• Task to complete
Collect every line of the records below that contains the word "this".

[BEGIN Material to process]

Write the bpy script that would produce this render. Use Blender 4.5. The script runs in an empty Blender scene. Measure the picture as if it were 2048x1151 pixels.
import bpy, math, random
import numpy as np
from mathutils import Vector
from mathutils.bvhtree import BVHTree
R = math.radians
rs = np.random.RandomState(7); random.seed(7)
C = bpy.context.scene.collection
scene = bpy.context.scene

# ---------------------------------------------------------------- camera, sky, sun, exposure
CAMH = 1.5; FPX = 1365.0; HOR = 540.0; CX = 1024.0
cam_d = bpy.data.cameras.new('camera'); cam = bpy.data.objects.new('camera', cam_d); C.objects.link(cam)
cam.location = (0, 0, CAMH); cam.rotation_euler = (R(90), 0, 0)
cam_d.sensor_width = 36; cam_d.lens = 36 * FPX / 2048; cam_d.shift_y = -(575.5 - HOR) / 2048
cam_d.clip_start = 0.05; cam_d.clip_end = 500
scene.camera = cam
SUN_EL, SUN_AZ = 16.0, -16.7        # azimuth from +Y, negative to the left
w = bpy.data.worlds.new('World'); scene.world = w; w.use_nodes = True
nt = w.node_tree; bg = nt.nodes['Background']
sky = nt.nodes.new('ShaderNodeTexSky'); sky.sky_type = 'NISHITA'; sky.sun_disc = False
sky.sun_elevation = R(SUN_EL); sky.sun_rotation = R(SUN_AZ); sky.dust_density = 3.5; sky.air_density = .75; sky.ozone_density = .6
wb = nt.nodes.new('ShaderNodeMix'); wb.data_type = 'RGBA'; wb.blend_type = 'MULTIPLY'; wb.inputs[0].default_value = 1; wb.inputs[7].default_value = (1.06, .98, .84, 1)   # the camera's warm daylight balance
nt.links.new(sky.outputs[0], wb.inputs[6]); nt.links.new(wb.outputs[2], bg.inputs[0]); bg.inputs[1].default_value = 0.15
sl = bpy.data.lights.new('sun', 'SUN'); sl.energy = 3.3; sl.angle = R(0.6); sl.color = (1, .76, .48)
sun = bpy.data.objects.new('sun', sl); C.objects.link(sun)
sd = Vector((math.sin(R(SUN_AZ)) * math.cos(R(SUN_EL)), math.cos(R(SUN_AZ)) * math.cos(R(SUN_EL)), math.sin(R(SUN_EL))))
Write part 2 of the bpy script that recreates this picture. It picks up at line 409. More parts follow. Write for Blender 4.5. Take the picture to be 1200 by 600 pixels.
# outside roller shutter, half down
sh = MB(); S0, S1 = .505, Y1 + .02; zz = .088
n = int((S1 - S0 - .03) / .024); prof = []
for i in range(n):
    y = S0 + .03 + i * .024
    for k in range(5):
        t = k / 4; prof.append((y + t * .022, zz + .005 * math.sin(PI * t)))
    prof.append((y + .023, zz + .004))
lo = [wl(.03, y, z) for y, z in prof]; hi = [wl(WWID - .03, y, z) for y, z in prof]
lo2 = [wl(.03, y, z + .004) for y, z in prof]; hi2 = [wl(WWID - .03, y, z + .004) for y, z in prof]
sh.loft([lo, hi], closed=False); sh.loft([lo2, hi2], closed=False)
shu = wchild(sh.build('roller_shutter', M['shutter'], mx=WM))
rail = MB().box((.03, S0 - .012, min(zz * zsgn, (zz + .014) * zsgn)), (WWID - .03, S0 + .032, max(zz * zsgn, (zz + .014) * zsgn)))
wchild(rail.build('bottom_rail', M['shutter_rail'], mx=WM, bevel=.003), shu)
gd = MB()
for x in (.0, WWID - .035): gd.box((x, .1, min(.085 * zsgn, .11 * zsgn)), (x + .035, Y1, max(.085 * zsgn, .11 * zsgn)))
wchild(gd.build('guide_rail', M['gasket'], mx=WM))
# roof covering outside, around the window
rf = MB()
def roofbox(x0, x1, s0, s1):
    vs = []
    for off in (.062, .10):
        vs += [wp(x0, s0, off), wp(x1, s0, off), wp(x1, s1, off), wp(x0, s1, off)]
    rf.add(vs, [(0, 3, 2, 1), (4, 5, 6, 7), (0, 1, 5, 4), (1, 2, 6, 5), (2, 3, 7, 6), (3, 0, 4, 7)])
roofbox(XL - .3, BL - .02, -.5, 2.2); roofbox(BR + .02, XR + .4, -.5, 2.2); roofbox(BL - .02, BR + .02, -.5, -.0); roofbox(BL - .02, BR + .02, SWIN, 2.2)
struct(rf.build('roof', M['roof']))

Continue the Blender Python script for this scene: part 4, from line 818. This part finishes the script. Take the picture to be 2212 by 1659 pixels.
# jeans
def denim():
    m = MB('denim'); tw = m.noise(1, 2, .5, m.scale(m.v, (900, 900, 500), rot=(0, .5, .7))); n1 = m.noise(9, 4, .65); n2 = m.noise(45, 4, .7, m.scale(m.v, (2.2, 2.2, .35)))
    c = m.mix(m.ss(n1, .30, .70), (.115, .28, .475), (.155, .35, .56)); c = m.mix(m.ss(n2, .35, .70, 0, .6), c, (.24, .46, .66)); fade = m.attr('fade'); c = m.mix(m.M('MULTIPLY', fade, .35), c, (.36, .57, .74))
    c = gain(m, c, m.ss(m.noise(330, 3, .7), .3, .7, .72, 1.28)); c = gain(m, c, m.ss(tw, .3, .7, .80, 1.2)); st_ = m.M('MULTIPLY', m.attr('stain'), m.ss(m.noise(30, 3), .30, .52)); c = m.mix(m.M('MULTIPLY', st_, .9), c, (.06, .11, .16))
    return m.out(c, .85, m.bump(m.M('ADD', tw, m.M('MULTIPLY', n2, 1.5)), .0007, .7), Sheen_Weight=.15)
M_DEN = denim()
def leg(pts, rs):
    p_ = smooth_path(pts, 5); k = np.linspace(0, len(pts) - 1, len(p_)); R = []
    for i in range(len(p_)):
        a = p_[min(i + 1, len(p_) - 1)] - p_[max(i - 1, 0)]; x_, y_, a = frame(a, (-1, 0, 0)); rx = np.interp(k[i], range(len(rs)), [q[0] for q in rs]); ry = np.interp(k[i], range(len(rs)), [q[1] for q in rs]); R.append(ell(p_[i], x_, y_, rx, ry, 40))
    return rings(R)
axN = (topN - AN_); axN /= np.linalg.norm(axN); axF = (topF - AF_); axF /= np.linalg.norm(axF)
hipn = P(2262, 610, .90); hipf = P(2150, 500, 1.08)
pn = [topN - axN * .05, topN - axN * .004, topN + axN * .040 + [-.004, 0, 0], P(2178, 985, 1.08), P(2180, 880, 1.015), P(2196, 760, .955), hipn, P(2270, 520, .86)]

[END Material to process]

• Response to the task
Write the bpy script that would produce this render. Use Blender 4.5. The script runs in an empty Blender scene. Measure the picture as if it were 2048x1151 pixels.
Write part 2 of the bpy script that recreates this picture. It picks up at line 409. More parts follow. Write for Blender 4.5. Take the picture to be 1200 by 600 pixels.
Continue the Blender Python script for this scene: part 4, from line 818. This part finishes the script. Take the picture to be 2212 by 1659 pixels.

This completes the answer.